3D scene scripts

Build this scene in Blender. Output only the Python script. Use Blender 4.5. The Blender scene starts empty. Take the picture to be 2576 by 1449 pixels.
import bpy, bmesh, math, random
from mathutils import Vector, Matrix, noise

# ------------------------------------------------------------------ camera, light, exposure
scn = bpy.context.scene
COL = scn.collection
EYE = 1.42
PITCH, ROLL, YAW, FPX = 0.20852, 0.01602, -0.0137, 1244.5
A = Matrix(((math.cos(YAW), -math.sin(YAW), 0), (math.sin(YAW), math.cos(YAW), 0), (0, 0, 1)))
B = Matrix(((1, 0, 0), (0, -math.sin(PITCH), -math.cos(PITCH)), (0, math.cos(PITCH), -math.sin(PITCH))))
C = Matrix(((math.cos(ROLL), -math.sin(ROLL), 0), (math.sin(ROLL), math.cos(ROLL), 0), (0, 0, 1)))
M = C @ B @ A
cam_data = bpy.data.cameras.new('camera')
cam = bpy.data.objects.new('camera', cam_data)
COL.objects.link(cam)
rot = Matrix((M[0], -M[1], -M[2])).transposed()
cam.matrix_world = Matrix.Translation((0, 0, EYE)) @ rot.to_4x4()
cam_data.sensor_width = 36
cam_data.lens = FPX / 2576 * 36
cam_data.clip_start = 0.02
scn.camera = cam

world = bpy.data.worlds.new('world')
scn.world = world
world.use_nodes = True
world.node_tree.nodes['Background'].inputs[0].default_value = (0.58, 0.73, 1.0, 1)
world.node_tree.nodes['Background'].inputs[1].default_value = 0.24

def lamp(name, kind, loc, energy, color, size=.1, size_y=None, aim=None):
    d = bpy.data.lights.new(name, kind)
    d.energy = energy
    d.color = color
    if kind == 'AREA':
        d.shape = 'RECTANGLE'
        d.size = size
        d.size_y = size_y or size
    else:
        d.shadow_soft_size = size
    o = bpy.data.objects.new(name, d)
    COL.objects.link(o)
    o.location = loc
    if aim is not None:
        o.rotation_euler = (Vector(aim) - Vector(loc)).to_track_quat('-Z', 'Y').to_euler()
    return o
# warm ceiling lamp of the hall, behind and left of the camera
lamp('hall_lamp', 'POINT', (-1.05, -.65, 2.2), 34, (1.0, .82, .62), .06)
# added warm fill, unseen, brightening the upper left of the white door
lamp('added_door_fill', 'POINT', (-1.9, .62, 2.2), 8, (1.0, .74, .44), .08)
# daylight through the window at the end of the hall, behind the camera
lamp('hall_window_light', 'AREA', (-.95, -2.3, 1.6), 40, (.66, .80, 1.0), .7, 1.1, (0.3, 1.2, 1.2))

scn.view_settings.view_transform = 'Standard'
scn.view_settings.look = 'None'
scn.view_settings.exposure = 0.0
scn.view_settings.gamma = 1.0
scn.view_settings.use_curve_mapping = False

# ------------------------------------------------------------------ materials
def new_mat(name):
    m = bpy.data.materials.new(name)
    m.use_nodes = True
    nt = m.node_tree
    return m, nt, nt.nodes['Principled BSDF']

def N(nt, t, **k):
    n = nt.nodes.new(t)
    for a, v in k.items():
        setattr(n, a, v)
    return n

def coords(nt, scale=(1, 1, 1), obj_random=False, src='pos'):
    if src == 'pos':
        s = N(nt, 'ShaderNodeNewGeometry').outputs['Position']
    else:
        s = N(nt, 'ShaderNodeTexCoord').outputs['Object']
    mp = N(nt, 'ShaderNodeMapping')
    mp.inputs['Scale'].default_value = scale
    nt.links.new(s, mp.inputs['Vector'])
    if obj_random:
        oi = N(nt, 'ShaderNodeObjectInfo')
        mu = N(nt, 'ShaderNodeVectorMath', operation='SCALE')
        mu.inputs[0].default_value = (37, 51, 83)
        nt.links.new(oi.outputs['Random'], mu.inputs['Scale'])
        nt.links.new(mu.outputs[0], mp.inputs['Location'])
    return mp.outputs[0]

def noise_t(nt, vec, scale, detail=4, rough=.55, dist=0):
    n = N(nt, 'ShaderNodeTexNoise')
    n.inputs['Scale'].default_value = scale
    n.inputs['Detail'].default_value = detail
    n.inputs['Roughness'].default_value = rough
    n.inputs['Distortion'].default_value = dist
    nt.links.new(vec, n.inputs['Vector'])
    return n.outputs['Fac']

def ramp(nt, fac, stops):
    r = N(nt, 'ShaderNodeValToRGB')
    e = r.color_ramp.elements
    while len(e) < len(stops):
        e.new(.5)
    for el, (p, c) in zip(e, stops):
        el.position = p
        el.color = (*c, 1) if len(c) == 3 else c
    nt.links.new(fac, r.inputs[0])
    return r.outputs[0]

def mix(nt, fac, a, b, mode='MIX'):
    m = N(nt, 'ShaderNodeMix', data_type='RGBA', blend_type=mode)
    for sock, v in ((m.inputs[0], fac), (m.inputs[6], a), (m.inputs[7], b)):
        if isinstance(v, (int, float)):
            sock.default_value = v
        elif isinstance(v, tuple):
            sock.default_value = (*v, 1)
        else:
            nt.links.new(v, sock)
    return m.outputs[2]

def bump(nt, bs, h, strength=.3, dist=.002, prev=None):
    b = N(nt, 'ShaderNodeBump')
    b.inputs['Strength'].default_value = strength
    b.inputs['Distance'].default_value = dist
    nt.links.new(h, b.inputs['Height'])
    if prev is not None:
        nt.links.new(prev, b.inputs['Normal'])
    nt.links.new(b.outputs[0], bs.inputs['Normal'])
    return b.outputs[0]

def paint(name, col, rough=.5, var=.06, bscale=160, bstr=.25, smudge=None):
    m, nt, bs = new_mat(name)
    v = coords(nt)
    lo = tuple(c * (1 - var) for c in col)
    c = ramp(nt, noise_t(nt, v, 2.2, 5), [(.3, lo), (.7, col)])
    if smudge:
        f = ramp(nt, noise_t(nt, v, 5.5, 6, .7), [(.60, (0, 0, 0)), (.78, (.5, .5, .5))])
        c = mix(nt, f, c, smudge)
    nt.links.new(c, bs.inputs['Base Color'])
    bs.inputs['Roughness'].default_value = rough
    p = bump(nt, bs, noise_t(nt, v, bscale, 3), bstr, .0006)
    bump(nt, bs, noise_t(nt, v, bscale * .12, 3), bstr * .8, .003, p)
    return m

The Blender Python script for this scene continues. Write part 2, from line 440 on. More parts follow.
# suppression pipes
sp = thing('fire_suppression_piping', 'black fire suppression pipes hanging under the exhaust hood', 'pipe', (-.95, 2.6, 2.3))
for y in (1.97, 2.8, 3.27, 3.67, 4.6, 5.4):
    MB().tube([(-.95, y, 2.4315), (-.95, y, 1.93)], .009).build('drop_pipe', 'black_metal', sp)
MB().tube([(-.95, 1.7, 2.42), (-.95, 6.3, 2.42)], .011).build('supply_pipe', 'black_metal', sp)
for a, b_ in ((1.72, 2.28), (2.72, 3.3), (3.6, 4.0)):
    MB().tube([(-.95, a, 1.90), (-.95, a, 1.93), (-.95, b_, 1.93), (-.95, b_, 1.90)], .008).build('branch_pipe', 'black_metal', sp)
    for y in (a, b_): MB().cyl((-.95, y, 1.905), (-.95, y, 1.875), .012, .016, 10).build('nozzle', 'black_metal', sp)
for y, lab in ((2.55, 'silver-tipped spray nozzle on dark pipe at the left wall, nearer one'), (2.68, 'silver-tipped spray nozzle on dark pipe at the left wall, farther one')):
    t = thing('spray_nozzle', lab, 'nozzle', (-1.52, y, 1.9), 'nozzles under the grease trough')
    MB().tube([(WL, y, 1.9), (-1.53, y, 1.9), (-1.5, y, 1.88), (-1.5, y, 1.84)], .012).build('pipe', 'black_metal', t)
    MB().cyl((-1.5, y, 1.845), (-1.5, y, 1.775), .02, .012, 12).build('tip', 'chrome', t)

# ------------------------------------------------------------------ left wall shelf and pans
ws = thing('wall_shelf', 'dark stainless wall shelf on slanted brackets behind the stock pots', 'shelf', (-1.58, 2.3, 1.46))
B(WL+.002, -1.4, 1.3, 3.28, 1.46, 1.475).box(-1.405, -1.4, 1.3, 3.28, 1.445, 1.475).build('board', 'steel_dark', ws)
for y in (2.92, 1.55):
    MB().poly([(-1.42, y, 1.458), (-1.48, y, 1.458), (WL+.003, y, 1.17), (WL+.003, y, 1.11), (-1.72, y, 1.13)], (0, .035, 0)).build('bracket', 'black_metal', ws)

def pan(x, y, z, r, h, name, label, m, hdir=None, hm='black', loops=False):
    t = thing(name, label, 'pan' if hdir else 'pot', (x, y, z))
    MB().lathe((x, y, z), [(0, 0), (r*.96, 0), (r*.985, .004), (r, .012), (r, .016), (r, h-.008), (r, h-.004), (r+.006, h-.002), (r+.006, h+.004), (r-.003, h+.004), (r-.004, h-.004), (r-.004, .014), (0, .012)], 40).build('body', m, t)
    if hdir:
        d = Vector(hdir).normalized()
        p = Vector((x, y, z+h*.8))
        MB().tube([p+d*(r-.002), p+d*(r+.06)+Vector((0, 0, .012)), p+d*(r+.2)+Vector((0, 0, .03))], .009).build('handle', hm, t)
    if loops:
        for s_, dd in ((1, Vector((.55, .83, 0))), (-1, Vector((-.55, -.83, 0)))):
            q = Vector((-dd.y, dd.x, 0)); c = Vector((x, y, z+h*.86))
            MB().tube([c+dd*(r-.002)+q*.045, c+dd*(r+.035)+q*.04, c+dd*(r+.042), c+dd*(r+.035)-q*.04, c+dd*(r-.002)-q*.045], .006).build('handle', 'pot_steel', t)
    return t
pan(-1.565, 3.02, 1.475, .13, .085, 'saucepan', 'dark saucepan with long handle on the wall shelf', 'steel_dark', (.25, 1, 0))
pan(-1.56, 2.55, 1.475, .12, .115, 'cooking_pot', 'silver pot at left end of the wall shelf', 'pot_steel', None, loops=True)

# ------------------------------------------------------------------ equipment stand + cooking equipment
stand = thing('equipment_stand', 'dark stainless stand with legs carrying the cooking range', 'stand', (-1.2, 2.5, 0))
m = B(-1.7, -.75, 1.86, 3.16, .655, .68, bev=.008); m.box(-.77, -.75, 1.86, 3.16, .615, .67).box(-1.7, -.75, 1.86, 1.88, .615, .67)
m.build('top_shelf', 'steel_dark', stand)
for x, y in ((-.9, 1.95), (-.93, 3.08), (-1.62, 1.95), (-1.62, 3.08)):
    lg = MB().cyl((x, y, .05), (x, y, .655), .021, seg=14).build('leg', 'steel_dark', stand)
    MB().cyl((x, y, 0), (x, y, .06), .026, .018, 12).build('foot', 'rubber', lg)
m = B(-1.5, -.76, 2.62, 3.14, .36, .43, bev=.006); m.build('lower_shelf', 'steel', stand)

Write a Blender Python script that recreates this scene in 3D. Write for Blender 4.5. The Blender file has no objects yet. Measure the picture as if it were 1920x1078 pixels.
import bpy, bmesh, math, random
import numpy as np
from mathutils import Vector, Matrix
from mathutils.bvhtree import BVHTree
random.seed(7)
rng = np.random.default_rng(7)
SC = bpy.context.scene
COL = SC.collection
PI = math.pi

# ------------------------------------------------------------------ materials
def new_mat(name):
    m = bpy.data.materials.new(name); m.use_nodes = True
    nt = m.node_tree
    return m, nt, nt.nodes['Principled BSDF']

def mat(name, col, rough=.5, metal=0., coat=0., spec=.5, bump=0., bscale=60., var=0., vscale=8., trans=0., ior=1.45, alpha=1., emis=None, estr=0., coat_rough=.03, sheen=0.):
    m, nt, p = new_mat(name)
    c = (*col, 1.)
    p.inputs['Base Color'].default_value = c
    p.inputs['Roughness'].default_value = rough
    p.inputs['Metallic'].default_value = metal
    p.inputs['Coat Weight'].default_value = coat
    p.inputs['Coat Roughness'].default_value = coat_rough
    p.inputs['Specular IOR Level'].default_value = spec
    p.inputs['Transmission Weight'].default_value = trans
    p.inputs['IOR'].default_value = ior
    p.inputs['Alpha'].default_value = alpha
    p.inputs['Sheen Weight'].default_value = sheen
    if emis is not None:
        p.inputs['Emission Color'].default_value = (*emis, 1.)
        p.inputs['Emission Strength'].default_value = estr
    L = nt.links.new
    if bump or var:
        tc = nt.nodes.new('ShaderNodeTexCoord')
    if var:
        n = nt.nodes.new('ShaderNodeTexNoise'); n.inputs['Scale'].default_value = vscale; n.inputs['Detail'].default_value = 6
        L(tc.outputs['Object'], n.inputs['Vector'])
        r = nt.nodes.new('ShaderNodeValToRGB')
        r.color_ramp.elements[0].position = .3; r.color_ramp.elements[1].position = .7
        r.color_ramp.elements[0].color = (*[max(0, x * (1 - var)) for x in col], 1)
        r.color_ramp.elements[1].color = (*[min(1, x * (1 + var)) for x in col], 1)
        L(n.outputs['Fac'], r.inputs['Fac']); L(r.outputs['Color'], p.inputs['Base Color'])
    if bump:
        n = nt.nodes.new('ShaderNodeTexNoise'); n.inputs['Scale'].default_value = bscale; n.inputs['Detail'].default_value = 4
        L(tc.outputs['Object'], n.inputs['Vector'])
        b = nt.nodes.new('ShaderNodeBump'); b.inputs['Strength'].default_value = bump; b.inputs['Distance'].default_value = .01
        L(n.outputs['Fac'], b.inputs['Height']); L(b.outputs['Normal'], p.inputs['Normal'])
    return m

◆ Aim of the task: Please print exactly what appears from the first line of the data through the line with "from mathutils import Vector, Matrix, noise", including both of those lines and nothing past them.

◆ Output below:
Build this scene in Blender. Output only the Python script. Use Blender 4.5. The Blender scene starts empty. Take the picture to be 2576 by 1449 pixels.
import bpy, bmesh, math, random
from mathutils import Vector, Matrix, noise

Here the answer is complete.